In the spring when the menhaden leave the gulf for the northern shores, they start in three different schools or run but a few days apart, and if undisturbed would soon fill our sounds, bays and rivers, from Mount Desert to Cape May. This fish is the best known bait for halibut, cod, haddock, mackerel, bass, lobsters &c. In fact it is a fish that they love to get a bite at. Without this bait the above fishing has proved a failure compared with what it was when there were plenty of menhaden on our coasts.

I will now show where and how the menhaden are broken up and driven from the coast. In the rear of this large school of fish there follows a large school of bluefish.

About the first of May, there starts a fleet of steamers to meet these fish.
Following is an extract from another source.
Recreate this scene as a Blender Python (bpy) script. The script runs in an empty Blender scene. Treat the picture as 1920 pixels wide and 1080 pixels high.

They find them two hundred or more miles south of Long Island. Then commences the massacre, and by the time that is over, the second school overtakes the first school, and their fate is nearly the same.

By the time they reach Long Island, the third school, driven on by the large amount of bluefish, overtakes the first and second school, and the menhaden re-form to follow the coast of Long Island. The delay these steamers have caused these fish in reaching Long Island has given a part of the bluefish an opportunity to flank, and some go to the front, off Montauk Point.

About June 1st, a fleet of seventy or more steamers, all engaged in catching these fish, are off Montauk Point. Before this line of steamers and the bluefish, the great school of menhaden makes a hasty retreat, going back thirty or forty miles a day. Now the steamers have all loaded and gone. As the darkness of night comes on, the fish re-form and come back where they were the morning before.

The steamers have come back also. The bluefish have become hungry and want their morning's meal. Then the same battle is fought as the day before. As the steamers come onto the grounds the third morning, they still find the fish trying to get around the point, but are driven back as before. As they return on the fourth morning there are not many to be found. Nine-tenths of the fish have disappeared from the sight of man, and steam power has not revealed their whereabouts.

What is now wanted is a law of equity to protect these fish from the purse seine until the 1st of September in each year. By that time they will have reproduced in countless numbers, and the fish will have become ripe for the harvest. They then, of course, belong to the fishermen. With such protection, our coast would be supplied with an abundance of fish. If neglected, it will cost the United States many millions of dollars for the privilege of fishing in the British Provinces, all of which we might have saved by careful and proper protection.